### [DATA EXTRACT]
════════
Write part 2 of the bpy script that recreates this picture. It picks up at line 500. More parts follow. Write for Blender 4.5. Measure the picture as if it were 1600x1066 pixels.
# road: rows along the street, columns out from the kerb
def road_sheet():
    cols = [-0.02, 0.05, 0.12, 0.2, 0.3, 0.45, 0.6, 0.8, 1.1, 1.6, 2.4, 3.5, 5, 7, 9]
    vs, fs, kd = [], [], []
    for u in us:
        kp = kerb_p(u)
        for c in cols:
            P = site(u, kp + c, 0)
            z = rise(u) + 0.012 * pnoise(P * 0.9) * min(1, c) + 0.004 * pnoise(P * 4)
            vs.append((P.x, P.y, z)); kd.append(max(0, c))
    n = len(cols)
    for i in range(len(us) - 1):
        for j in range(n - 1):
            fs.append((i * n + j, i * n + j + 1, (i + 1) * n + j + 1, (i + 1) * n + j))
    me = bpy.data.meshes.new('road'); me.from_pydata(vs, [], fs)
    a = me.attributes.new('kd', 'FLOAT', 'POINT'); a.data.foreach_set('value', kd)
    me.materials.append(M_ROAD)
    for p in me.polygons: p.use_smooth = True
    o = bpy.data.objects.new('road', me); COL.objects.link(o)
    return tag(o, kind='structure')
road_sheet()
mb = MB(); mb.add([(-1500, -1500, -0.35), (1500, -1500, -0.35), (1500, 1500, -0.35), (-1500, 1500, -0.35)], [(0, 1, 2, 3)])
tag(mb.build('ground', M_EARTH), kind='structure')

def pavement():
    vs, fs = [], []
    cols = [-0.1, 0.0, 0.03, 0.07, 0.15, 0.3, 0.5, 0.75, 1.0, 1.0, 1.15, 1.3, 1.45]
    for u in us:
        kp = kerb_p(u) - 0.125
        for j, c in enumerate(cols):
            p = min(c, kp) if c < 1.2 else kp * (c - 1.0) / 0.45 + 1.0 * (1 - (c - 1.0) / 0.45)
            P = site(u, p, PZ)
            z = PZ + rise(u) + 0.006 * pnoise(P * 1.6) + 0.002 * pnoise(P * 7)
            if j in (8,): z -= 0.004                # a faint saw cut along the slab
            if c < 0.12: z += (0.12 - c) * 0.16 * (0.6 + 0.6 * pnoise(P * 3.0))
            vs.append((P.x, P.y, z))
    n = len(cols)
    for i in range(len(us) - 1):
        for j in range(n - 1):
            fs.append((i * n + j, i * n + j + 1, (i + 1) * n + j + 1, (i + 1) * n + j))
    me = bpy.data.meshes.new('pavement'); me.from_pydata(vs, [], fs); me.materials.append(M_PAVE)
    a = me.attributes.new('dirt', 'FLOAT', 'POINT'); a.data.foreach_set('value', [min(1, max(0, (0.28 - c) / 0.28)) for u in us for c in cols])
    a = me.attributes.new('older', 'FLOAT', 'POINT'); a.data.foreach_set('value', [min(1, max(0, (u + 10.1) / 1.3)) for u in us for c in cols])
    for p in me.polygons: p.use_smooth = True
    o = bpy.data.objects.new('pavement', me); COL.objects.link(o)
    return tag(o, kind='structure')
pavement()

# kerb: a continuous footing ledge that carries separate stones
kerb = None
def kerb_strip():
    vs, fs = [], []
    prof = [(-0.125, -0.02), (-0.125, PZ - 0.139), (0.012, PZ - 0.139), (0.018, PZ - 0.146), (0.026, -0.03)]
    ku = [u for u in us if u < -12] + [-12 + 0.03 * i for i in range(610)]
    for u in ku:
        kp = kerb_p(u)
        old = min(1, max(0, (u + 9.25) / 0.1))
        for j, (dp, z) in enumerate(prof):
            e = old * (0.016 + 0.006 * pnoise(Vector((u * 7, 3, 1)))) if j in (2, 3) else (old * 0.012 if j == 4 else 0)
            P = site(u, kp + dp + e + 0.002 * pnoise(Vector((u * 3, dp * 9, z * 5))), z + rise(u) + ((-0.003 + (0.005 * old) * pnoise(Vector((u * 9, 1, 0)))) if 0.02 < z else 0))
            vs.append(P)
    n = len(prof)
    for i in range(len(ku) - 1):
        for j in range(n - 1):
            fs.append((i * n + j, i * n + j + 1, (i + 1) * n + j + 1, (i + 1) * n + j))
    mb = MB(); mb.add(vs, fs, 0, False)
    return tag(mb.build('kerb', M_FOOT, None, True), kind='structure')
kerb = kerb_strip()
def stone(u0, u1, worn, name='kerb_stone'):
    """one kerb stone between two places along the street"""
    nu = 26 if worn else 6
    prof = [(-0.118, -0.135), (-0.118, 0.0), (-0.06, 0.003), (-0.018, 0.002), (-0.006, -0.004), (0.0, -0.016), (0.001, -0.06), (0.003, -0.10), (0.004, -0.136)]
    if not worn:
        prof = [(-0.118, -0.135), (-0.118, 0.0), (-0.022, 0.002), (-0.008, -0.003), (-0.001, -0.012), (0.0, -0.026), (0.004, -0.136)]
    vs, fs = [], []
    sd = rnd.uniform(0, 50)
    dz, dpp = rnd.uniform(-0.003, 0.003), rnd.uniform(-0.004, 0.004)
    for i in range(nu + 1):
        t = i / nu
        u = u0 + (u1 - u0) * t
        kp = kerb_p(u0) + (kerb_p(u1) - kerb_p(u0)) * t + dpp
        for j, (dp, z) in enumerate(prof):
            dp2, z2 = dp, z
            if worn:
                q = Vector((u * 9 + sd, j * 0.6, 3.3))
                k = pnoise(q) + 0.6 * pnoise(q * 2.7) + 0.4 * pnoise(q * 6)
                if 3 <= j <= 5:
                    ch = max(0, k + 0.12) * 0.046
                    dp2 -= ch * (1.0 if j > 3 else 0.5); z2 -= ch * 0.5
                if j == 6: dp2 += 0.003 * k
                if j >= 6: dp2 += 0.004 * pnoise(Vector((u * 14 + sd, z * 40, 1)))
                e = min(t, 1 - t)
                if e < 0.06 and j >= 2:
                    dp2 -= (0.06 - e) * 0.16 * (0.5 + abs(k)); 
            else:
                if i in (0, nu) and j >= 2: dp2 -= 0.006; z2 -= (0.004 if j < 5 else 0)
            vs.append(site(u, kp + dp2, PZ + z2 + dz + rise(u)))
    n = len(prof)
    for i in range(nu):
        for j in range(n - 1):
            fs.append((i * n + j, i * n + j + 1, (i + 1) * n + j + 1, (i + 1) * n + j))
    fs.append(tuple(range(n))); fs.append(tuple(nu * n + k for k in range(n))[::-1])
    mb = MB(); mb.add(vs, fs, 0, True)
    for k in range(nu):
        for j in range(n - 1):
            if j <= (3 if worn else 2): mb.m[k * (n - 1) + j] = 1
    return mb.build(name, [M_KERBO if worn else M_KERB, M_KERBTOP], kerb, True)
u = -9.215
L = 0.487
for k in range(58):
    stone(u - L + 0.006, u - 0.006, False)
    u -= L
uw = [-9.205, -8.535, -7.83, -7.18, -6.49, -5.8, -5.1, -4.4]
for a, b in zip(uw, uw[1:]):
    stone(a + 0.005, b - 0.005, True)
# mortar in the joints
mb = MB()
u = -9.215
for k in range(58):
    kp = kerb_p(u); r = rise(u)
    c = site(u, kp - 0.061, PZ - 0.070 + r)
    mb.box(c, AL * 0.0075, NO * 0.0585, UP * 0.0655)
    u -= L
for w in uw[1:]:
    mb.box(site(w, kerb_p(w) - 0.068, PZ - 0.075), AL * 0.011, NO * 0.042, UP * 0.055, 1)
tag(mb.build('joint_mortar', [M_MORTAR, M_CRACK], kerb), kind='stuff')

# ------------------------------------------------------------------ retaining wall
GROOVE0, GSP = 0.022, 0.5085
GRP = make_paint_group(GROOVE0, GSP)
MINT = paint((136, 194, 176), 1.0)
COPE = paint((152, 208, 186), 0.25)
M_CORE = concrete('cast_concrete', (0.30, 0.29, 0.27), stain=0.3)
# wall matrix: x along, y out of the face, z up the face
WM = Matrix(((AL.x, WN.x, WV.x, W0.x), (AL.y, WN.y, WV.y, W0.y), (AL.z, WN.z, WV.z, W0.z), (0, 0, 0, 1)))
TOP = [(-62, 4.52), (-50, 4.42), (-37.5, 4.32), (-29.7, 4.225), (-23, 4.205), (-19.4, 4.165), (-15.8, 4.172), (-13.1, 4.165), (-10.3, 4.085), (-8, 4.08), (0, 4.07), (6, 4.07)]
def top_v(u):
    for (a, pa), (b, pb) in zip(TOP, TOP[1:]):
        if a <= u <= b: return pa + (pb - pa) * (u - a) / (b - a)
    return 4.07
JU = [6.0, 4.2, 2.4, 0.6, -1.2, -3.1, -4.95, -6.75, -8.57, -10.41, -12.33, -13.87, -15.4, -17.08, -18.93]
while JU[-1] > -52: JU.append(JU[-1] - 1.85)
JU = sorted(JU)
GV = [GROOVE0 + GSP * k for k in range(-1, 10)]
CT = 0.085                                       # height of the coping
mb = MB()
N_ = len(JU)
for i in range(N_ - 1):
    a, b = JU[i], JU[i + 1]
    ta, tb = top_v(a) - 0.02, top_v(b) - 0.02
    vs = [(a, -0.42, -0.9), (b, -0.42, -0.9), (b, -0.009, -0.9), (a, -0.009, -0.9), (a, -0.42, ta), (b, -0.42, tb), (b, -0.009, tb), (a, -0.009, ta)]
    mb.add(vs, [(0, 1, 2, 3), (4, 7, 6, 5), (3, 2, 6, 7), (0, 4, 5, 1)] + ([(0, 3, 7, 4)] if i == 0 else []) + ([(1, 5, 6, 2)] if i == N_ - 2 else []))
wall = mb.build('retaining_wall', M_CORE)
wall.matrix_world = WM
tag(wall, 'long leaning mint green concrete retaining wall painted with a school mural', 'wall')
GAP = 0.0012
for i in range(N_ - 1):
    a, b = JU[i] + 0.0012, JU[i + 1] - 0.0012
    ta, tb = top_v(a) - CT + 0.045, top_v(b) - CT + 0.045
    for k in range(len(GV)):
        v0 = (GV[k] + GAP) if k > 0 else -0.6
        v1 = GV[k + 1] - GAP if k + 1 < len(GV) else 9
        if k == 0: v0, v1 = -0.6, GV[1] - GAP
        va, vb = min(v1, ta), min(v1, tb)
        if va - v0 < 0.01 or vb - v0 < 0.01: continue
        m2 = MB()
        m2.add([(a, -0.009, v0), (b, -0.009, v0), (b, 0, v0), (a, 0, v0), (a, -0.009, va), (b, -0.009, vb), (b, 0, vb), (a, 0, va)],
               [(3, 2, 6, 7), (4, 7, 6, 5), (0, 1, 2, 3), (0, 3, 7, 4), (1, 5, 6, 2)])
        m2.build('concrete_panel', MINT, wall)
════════
### [DO THIS]
Starting with the line that contains "return mb.build(name, [M_KERBO", repeat each line exactly, and stop once the line that contains "M_CRACK], kerb), kind='stuff')" has been repeated.

### [WRITTEN RESPONSE]
    return mb.build(name, [M_KERBO if worn else M_KERB, M_KERBTOP], kerb, True)
u = -9.215
L = 0.487
for k in range(58):
    stone(u - L + 0.006, u - 0.006, False)
    u -= L
uw = [-9.205, -8.535, -7.83, -7.18, -6.49, -5.8, -5.1, -4.4]
for a, b in zip(uw, uw[1:]):
    stone(a + 0.005, b - 0.005, True)
# mortar in the joints
mb = MB()
u = -9.215
for k in range(58):
    kp = kerb_p(u); r = rise(u)
    c = site(u, kp - 0.061, PZ - 0.070 + r)
    mb.box(c, AL * 0.0075, NO * 0.0585, UP * 0.0655)
    u -= L
for w in uw[1:]:
    mb.box(site(w, kerb_p(w) - 0.068, PZ - 0.075), AL * 0.011, NO * 0.042, UP * 0.055, 1)
tag(mb.build('joint_mortar', [M_MORTAR, M_CRACK], kerb), kind='stuff')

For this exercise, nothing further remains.